Die Jahre vergehen, ohne dass Mose sich um seine Stammesgenossen kümmert. Doch nach vielen Jahren geht er hinaus und schaut ihnen bei der Fronarbeit zu. Da sieht er, wie ein Ägypter einen Hebräer schlägt. Daraufhin erschlägt Mose den Aufseher und verscharrt ihn im Sand. Allerdings wird er dabei beobachtet, was dazu führt, dass der Pharao von dem Vorfall erfährt und ihn töten will. Ich verstehe zwar nicht, warum der Pharao seinen Adoptivenkel aus diesem Grunde auch nur bestrafen will, aber offensichtlich ist diese Konstruktion notwendig, damit die Flucht nach Midian begründet werden kann. Eine Altersangabe von Mose für den Zeitpunkt des Mordes und der Flucht fehlt, erst im Alter von 80 Jahren kehrt er zurück. Im Buch Jaschar wird dieses Ereignis genauer datiert: Hier heißt es, Mose sei 18 Jahre alt.
(Jasch 71,1) Und als Mose achtzehn Jahre alt war, wünschte er, seinen Vater und seine Mutter zu sehen, und er ging zu ihnen nach Goschen, und als Mose nahe bei Goschen war, kam er zu dem Ort, wo die Kinder von Israel ihre Arbeit verrichteten, und er sah ihre Bürden, und er beobachtete, wie ein Ägypter einen seiner hebräischen Brüder niederschlug.
Nur in der Apostelgeschichte wird der Aufenthalt in Midian mit 40 Jahren präzisiert.
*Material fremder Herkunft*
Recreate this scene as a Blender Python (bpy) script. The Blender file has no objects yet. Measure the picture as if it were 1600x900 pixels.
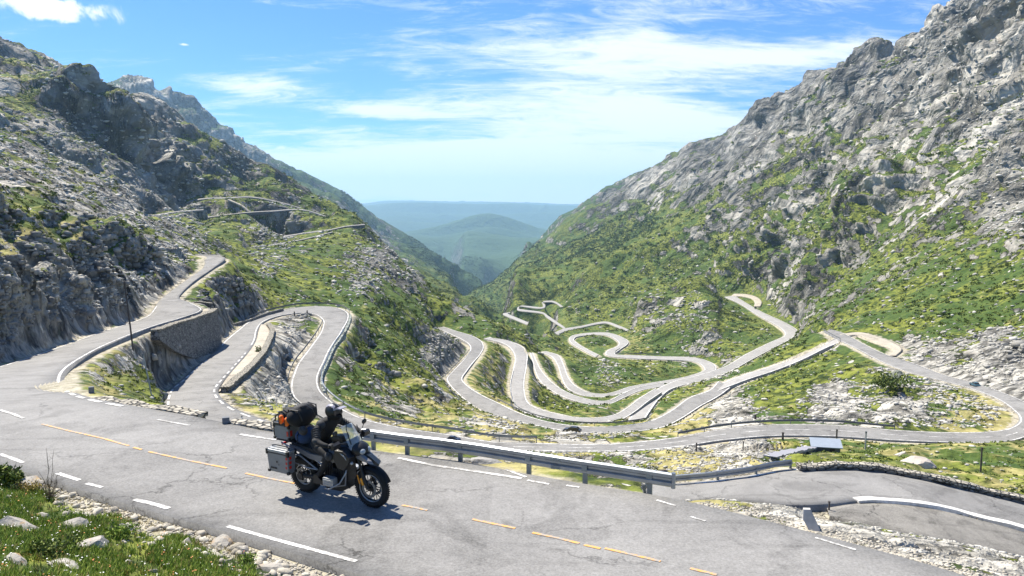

Daraus ergibt sich, dass Mose erst im Alter von ebenfalls 40 Jahren dort ankommt. Was er in diesen vier Jahrzehnten vor dem Mord und der Flucht gemacht hat, wird nicht erzählt.
(Apg 7,30) Als vierzig Jahre vergangen waren, erschien ihm in der Wüste beim Berg Sinai ein Engel im Feuer eines brennenden Dornbusches.